Buy.com's first quarter revenue of $124.6 million was 40 percent less than the previous year's first quarter, and the company reported a $45 million quarterly loss. It redesigned its Web site in May 2001 and added an enhanced search engine, new product menus, and a cleaner user interface. The site more heavily promoted the company's most popular merchandise and increased the visibility of related products and accessories.
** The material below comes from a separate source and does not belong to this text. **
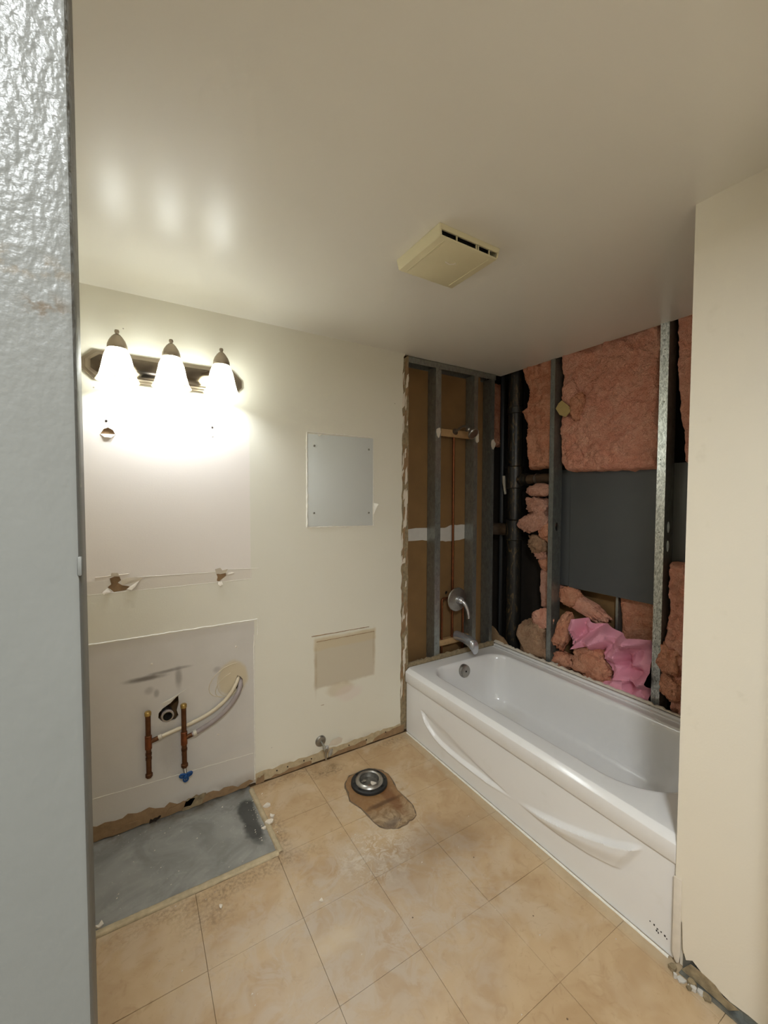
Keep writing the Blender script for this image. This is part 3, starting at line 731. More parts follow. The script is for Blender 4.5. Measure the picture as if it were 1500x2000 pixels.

Second quarter revenue dipped even more, down more than 50 percent from the previous year to $94.9 million, compared to $193.2 million in 2000. The company's net loss was $5.7 million, compared to $33.6 million in 2000. More than 80 percent of buy.com's sales during the quarter were computer hardware and software. With its stock trading below $1 a share, the company was de-listed from the NASDAQ in August. An additional 50 jobs were cut, reducing the company's workforce to 65 employees. Around this time it was announced that Scott Blum would repurchase buy.com for $23 million, or $.17 a share, and provide interim financing of $9 million. A two-member office of president was created, with CFO Robert Price and Kevin Baxter, senior vice-president of corporate development, jointly serving as president.

Blum wasted no time in cranking up buy.com's advertising and promotion, even before his acquisition of the company was finalized on November 27, 2001. He brought back the "Lowest Prices on Earth" guarantee, which had been dropped in 2000 as the company's losses mounted. Thinkbig Marketing Group, also based in Aliso Viejo and partly owned by Blum, was selected to create a new advertising campaign. By the fourth quarter of 2001, buy.com's cost-cutting measures seemed to be having an effect, increasing gross margins to 12 percent from 7 percent the previous year. According to Forbes Global, Blum predicted that buy.com would turn a profit in the first quarter of 2002.

Principal Competitors: Amazon.com, Inc.; eBay; Priceline.com.